Material provided |
--- START ---

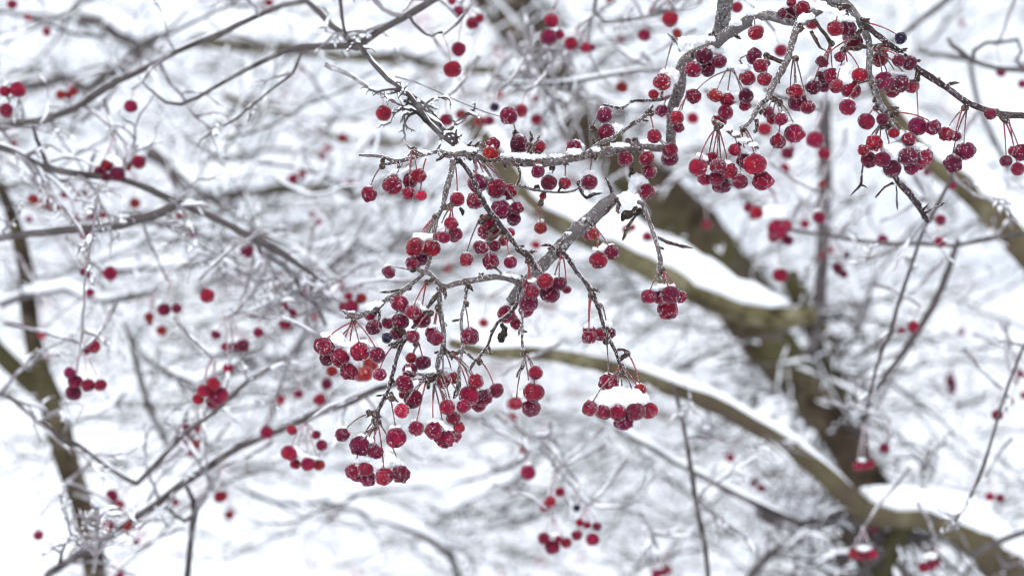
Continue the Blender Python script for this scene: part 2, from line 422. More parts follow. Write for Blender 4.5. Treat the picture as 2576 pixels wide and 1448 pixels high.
    if br is not None:
        # the knobbly fruiting spur joins the near branch it sits on
        broot = br[3]; Q = at(br[0], br[1], br[2]); gap = (Q - A).length
        mb = MB()
        if gap > .003:
            m_ = max(4, int(gap / .002)); pts = [Q.lerp(A, k / m_) + rnd_dir() * .0004 * (0 < k < m_) for k in range(m_ + 1)]
            mb.tube(pts, [random.uniform(.0009, .0014) for _ in pts], 8, 0, .4, 900)
        mb.blob(A, .0019, .0019, .0019, 0, 2)
        for _ in range(9): mb.tet(A + rnd_dir() * .0012, (rnd_dir() + Vector((0, 0, -.3))).normalized(), random.uniform(.0007, .0013), 0)
        for _ in range(26): v = rnd_dir(); mb.tet(A + v * .0018, v, random.uniform(.00012, .0003), 1)
        mb.make('fruit_spur', [M['spur'], M['frost']], broot)
    elif not hi:
        # the frosted end twig this blurred bunch hangs from
        a = random.uniform(.4, 1.2) * random.choice((-1, 1)); L = random.uniform(.03, .06)
        v = Vector((math.sin(a), random.uniform(-.3, .5), abs(math.cos(a)))).normalized(); pts = [A]
        for k in range(8):
            v = (v + rnd_dir() * .2).normalized(); pts.append(pts[-1] + v * L / 8)
        mb = MB(); mb.tube(pts, [.0009 + .00008 * k for k in range(9)], 6, 0, .4, 300)
        mb.tube([p + Vector((0, 0, .0009)) for p in pts[1:6]], [.0003, .0008, .0007, .0009, .0003], 6, 1)
        mb.make('twig', [M['bgtwig'], M['snowb']], root)
    return root
# ================================================================ NEAR BRANCHES (in focus)
FB = [
 ('bark', 1.322, 1.402, '905,391,2.2 930,393,4 969,397,4 994,407,6 1019,400,4.5 1069,388,4.5 1109,381,5 1130,391,8 1170,388,7 1210,396,7 1260,404,8 1310,408,11 1363,409,11.5 1420,403,11 1488,388,11 1538,377,10 1600,371,10 1663,373,9 1690,372,8',
  'crusted horizontal grey branch that runs from a scaly left tip across the centre'),
 ('bark', 1.325, 1.322, '1138,402,8 1134,437,8 1121,482,7.5 1109,522,5.5 1099,547,6 1096,580,5 1090,625,4.5 1068,680,4.5 1040,708,5.5 1019,724,6 994,740,6 969,757,6 949,777,6 919,790,6.5 894,797,7 876,789,5 861,784,1.5',
  'twig dropping from the centre fork and sweeping down left to a pointed bud'),
 ('barkd', 1.330, 1.318, '1154,400,6 1184,440,6 1206,487,7 1226,522,7 1251,555,6.5 1284,597,7 1303,627,6 1325,640,9 1348,670,5 1363,688,3',
  'dark twig slanting down right from the fork through the central berries'),
 ('barks', 1.335, 1.372, '1545,496,12 1520,518,19 1500,537,18 1450,578,18 1420,609,17 1393,637,16 1370,662,16 1340,695,17 1314,722,17 1290,760,15',
  'thick smooth grey branch in the centre with a broken stub under a pillow of snow'),
 ('barkd', 1.325, 1.318, '1400,640,7 1413,634,7 1430,650,6.5 1445,675,5.5 1470,706,5 1487,731,7 1505,776,5 1518,822,4.5 1533,850,5 1549,881,4.5 1556,906,5 1563,922,8 1566,932,4',
  'long thin twig running from the thick grey branch to the big snow-capped bunch'),
 ('bark', 1.320, 1.330, '1046,676,4 1058,680,6 1079,687,5.5 1101,710,6 1124,720,7 1169,708,7 1219,698,7.5 1257,696,7.5 1288,702,8 1312,716,8 1335,716,8',
  'curved brown branch bowing across the middle just under the thick grey branch'),
 ('bark', 1.322, 1.318, '1105,722,6.5 1108,750,6.5 1109,775,6 1114,824,6 1116,868,6 1103,903,7 1096,925,6 1093,945,7 1092,962,4',
  'grey twig hanging from the left bend of the curved branch into the crowd of stalks'),
 ('bark', 1.327, 1.322, '1173,712,4.5 1171,755,4 1162,812,4 1161,874,3.8 1156,937,4.5 1154,970,5.5 1146,997,2.5',
  'thin straight twig hanging from the middle of the curved branch'),
 ('barkd', 1.330, 1.322, '1306,718,6 1302,755,5 1280,790,4.5 1256,812,4 1240,840,3.8 1227,873,3.8 1211,893,4 1194,914,4.5 1181,932,3',
  'dark zigzag twig between the single snowy berry and the narrow hanging pair'),
 ('barkd', 1.324, 1.316, '1107,733,4 1080,768,4.5 1044,817,5 1019,849,6 999,894,5.5 986,937,5 976,982,5 964,1007,5.5 951,1032,5.5 945,1056,6.5 941,1074,5',
  'long dark twig reaching down left to the lowest bunch of berries'),
 ('bark', 1.324, 1.318, '1309,735,4 1313,792,3.4 1315,874,3.6 1318,900,4 1316,925,3.5 1306,938,1.5',
  'very thin grey twig ending above the trio right of centre'),
 ('bark', 1.330, 1.335, '1600,505,4.5 1613,512,6 1623,537,5 1645,595,5.5 1658,632,5.5 1665,657,7 1663,685,6 1660,705,4',
  'drooping twig right of the snow pillow ending above five tight berries'),
 ('barks', 1.365, 1.420, '1826,-30,19 1825,0,19 1819,35,19 1808,75,18 1801,105,16 1800,120,12',
  'short thick vertical branch dropping in from the top edge right of centre'),
 ('barks', 1.385, 1.350, '1800,112,13 1825,90,14 1863,67,14 1900,45,14 1935,41,13 1980,50,14 2010,55,13 2050,30,11 2100,12,10',
  'pale horizontal branch along the top right joining the vertical branch'),
 ('bark', 1.400, 1.410, '1800,112,10 1763,128,12 1730,150,14 1713,178,15 1708,212,15 1698,250,15 1690,290,14 1688,350,13 1688,376,12',
  'slightly blurred grey branch bending down behind the upper right berries'),
 ('barkd', 1.385, 1.430, '1520,265,2.5 1545,270,3 1563,271,4 1580,262,3 1598,255,4 1638,252,4 1665,248,5 1690,240,5',
  'short dark knotty side twig left of the bending grey branch'),
 ('bark', 1.365, 1.325, '1478,385,5 1513,360,5 1540,347,5 1563,330,4.5 1590,315,4 1613,297,5 1628,285,5 1640,265,2',
  'twig rising up right to a pointed dark bud left of the upper bunches'),
 ('bark', 1.345, 1.320, '2012,58,9 2007,67,9 1994,105,9 1982,140,8.5 1962,185,8.5 1942,220,8 1927,250,8 1913,265,6 1902,287,7 1885,308,5 1862,322,5',
  'grey branch running down left from the top right snow clump'),
 ('bark', 1.322, 1.330, '1795,302,2.5 1812,312,5 1825,322,6 1850,342,6 1888,362,5 1910,374,3',
  'frosty short twig lying across the top of the two packed bunches'),
 ('barks', 1.335, 1.335, '2060,-12,10 2082,0,10 2127,10,10 2152,37,9 2167,62,9 2182,100,9 2187,137,9 2187,187,8 2197,220,9 2212,262,9 2226,282,8 2240,300,7 2250,330,6',
  'pale smooth branch curving down from the top right corner area to the fullest bunch'),
 ('barkd', 1.375, 1.400, '2246,420,6 2252,447,6.5 2262,462,7.5 2282,482,8.5 2297,502,7.5 2307,512,8.5 2322,535,7 2332,552,8 2334,560,3',
  'dark broken twig stub with bare side prongs below the fullest bunch'),
 ('barkd', 1.330, 1.345, '2165,45,5 2175,60,7 2202,84,7 2232,107,7 2257,127,7 2290,155,7 2307,172,8 2357,205,8 2394,230,8 2432,257,7.5 2477,275,7 2519,287,8 2580,292,8 2640,300,8',
  'smooth dark purple branch slanting down to the right edge'),
 ('barkd', 1.370, 1.380, '2174,400,2.5 2172,415,2.5 2167,440,2.5 2165,465,4 2152,480,2.5 2142,492,1.5',
  'small bare hanging twig with a forked end left of the dark broken stub'),
 ('barkd', 1.35, 1.35, '1452,455,5 1462,480,5 1475,495,6 1492,487,4 1512,486,2',
  'short dark spiky twig below the horizontal branch and left of the snow pillow'),
 ('bark', 1.36, 1.36, '1305,465,4 1340,477,3.5 1380,484,3 1420,484,3 1445,478,3 1458,470,2',
  'thin frosted twig lying level below the two orange-red hanging berries'),
]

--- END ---

What you are asked to do |
Return all the lines that contain the string "this".

Task result |
Continue the Blender Python script for this scene: part 2, from line 422. More parts follow. Write for Blender 4.5. Treat the picture as 2576 pixels wide and 1448 pixels high.
        # the frosted end twig this blurred bunch hangs from